**Set exercise:** Reproduce exactly, with no pictures, each line from the opening of the material down through the line containing "scene = bpy.context.scene".

**Dataset excerpt:**
BEGIN

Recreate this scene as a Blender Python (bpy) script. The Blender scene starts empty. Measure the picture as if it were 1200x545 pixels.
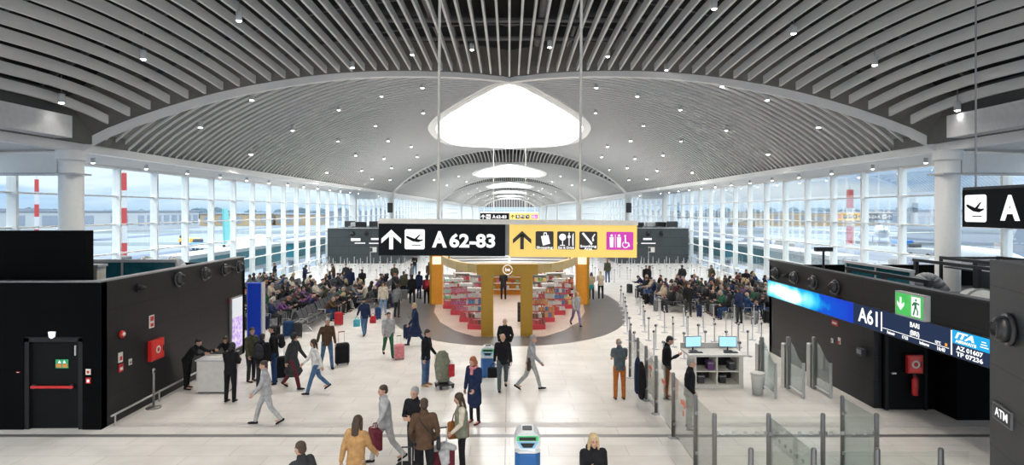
import bpy, bmesh, math, random
from mathutils import Vector, Matrix, Euler
R = math.radians
PI = math.pi
col = bpy.context.scene.collection
scene = bpy.context.scene

# ---------------------------------------------------------------- camera
# the hall runs along +Y; the camera stands on a mezzanine 5.5 m above the floor
FPX, CX, CY, CZ = 690.0, 597.0, 247.0, 5.5
cd = bpy.data.cameras.new('camera')
cam = bpy.data.objects.new('camera', cd); col.objects.link(cam)
cam.location = (0, 0, CZ); cam.rotation_euler = (R(90), 0, 0)
cd.sensor_width = 36; cd.lens = FPX / 1200 * 36
cd.shift_x = (600 - CX) / 1200; cd.shift_y = -(272.5 - CY) / 1200
cd.clip_end = 3000
scene.camera = cam
scene.view_settings.view_transform = 'Standard'
scene.view_settings.look = 'None'
scene.view_settings.gamma = 1
scene.view_settings.use_curve_mapping = False
scene.view_settings.exposure = 0.32
try:
    scene.cycles.use_denoising = True
    scene.cycles.denoiser = 'OPENIMAGEDENOISE'
    scene.cycles.max_bounces = 7
    scene.cycles.diffuse_bounces = 4
    scene.cycles.glossy_bounces = 3
    scene.cycles.transparent_max_bounces = 16
    scene.cycles.sample_clamp_indirect = 6
    scene.cycles.caustics_reflective = False
    scene.cycles.caustics_refractive = False
except Exception:
    pass

# ---------------------------------------------------------------- sky
SKY_STRENGTH = 1.0
world = bpy.data.worlds.new('sky'); scene.world = world; world.use_nodes = True
nt = world.node_tree; nt.nodes.clear()
def N(t, **k):
    n = nt.nodes.new(t)
    for a, v in k.items(): setattr(n, a, v)
    return n
tc = N('ShaderNodeTexCoord'); sep = N('ShaderNodeSeparateXYZ'); nt.links.new(tc.outputs['Generated'], sep.inputs[0])
mp = N('ShaderNodeMapping'); mp.inputs['Scale'].default_value = (1, 1, 6.0); nt.links.new(tc.outputs['Generated'], mp.inputs[0])
nz = N('ShaderNodeTexNoise'); nz.inputs['Scale'].default_value = 3.2; nz.inputs['Detail'].default_value = 6; nz.inputs['Roughness'].default_value = .55
nt.links.new(mp.outputs[0], nz.inputs['Vector'])
cr = N('ShaderNodeValToRGB'); cr.color_ramp.elements[0].position = .38; cr.color_ramp.elements[1].position = .58
cr.color_ramp.elements[0].color = (.27, .48, .78, 1); cr.color_ramp.elements[1].color = (.84, .90, .97, 1)
nt.links.new(nz.outputs['Fac'], cr.inputs[0])
# brightness: pale at the horizon, brighter overhead (thin overcast)
rb = N('ShaderNodeMapRange'); rb.inputs['From Min'].default_value = .12; rb.inputs['From Max'].default_value = .6
rb.inputs['To Min'].default_value = 1.0; rb.inputs['To Max'].default_value = 4.8
nt.links.new(sep.outputs['Z'], rb.inputs['Value'])
hz = N('ShaderNodeMapRange'); hz.inputs['From Min'].default_value = 0; hz.inputs['From Max'].default_value = .025
nt.links.new(sep.outputs['Z'], hz.inputs['Value'])
mh = N('ShaderNodeMixRGB'); mh.inputs[1].default_value = (.50, .64, .80, 1)
mz = N('ShaderNodeMixRGB'); mz.inputs[2].default_value = (.97, .97, .97, 1)
zr = N('ShaderNodeMapRange'); zr.inputs['From Min'].default_value = .12; zr.inputs['From Max'].default_value = .35
nt.links.new(sep.outputs['Z'], zr.inputs['Value']); nt.links.new(zr.outputs[0], mz.inputs[0]); nt.links.new(cr.outputs[0], mz.inputs[1])
nt.links.new(hz.outputs[0], mh.inputs[0]); nt.links.new(mz.outputs[0], mh.inputs[2])
bg = N('ShaderNodeBackground'); nt.links.new(mh.outputs[0], bg.inputs['Color'])
ms = N('ShaderNodeMath', operation='MULTIPLY'); ms.inputs[1].default_value = SKY_STRENGTH
nt.links.new(rb.outputs[0], ms.inputs[0]); nt.links.new(ms.outputs[0], bg.inputs['Strength'])
wo = N('ShaderNodeOutputWorld'); nt.links.new(bg.outputs[0], wo.inputs[0])

LAMP_W = 1050.0       # power of a downlight in the fin ceiling
SIDE_W = 330.0        # power of a downlight in the ribbed panels and soffits

# ---------------------------------------------------------------- materials
MATS = {}
def mat(name, c=(.5, .5, .5), rough=.6, metal=0, emit=0, noise=.06, nscale=6, spec=.5, bump=0):
    """a procedural surface: a colour gently varied by noise"""
    if name in MATS: return MATS[name]
    m = bpy.data.materials.new(name); m.use_nodes = True; t = m.node_tree
    b = t.nodes['Principled BSDF']
    b.inputs['Roughness'].default_value = rough; b.inputs['Metallic'].default_value = metal
    b.inputs['Specular IOR Level'].default_value = spec
    if noise:
        co = t.nodes.new('ShaderNodeTexCoord'); n = t.nodes.new('ShaderNodeTexNoise'); n.inputs['Scale'].default_value = nscale
        n.inputs['Detail'].default_value = 4
        t.links.new(co.outputs['Object'], n.inputs['Vector'])
        r = t.nodes.new('ShaderNodeValToRGB')
        r.color_ramp.elements[0].position = .3; r.color_ramp.elements[1].position = .7
        r.color_ramp.elements[0].color = tuple(max(0, x * (1 - noise)) for x in c) + (1,)
        r.color_ramp.elements[1].color = tuple(min(1, x * (1 + noise)) for x in c) + (1,)
        t.links.new(n.outputs['Fac'], r.inputs[0]); t.links.new(r.outputs[0], b.inputs['Base Color'])
        if bump:
            bp = t.nodes.new('ShaderNodeBump'); bp.inputs['Strength'].default_value = bump; bp.inputs['Distance'].default_value = .01
            t.links.new(n.outputs['Fac'], bp.inputs['Height']); t.links.new(bp.outputs[0], b.inputs['Normal'])
    else:
        b.inputs['Base Color'].default_value = (*c, 1)
    if emit:
        b.inputs['Emission Color'].default_value = (*c, 1); b.inputs['Emission Strength'].default_value = emit
    MATS[name] = m
    return m

def glass(name, tint=(.9, .97, .98), refl=.06, rough=.02):
    if name in MATS: return MATS[name]
    m = bpy.data.materials.new(name); m.use_nodes = True; t = m.node_tree; t.nodes.clear()
    o = t.nodes.new('ShaderNodeOutputMaterial'); mx = t.nodes.new('ShaderNodeMixShader')
    tr = t.nodes.new('ShaderNodeBsdfTransparent'); tr.inputs[0].default_value = (*tint, 1)
    g = t.nodes.new('ShaderNodeBsdfGlossy'); g.inputs['Roughness'].default_value = rough; g.inputs[0].default_value = (1, 1, 1, 1)
    f = t.nodes.new('ShaderNodeFresnel'); f.inputs[0].default_value = 1.3
    ml = t.nodes.new('ShaderNodeMath'); ml.operation = 'MULTIPLY'; ml.inputs[1].default_value = refl * 12
    t.links.new(f.outputs[0], ml.inputs[0]); ml.use_clamp = True
    t.links.new(ml.outputs[0], mx.inputs[0]); t.links.new(tr.outputs[0], mx.inputs[1]); t.links.new(g.outputs[0], mx.inputs[2])
    t.links.new(mx.outputs[0], o.inputs[0])
    MATS[name] = m
    return m

def emis(name, c, s):
    if name in MATS: return MATS[name]
    m = bpy.data.materials.new(name); m.use_nodes = True; t = m.node_tree; t.nodes.clear()
    o = t.nodes.new('ShaderNodeOutputMaterial'); e = t.nodes.new('ShaderNodeEmission')
    n = t.nodes.new('ShaderNodeTexNoise'); n.inputs['Scale'].default_value = 20
    r = t.nodes.new('ShaderNodeMixRGB'); r.inputs[1].default_value = (*c, 1); r.inputs[2].default_value = (*[x * .96 for x in c], 1)
    t.links.new(n.outputs['Fac'], r.inputs[0]); t.links.new(r.outputs[0], e.inputs[0]); e.inputs[1].default_value = s
    t.links.new(e.outputs[0], o.inputs[0]); MATS[name] = m
    return m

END

**Result for this exercise:**
Recreate this scene as a Blender Python (bpy) script. The Blender scene starts empty. Measure the picture as if it were 1200x545 pixels.
import bpy, bmesh, math, random
from mathutils import Vector, Matrix, Euler
R = math.radians
PI = math.pi
col = bpy.context.scene.collection
scene = bpy.context.scene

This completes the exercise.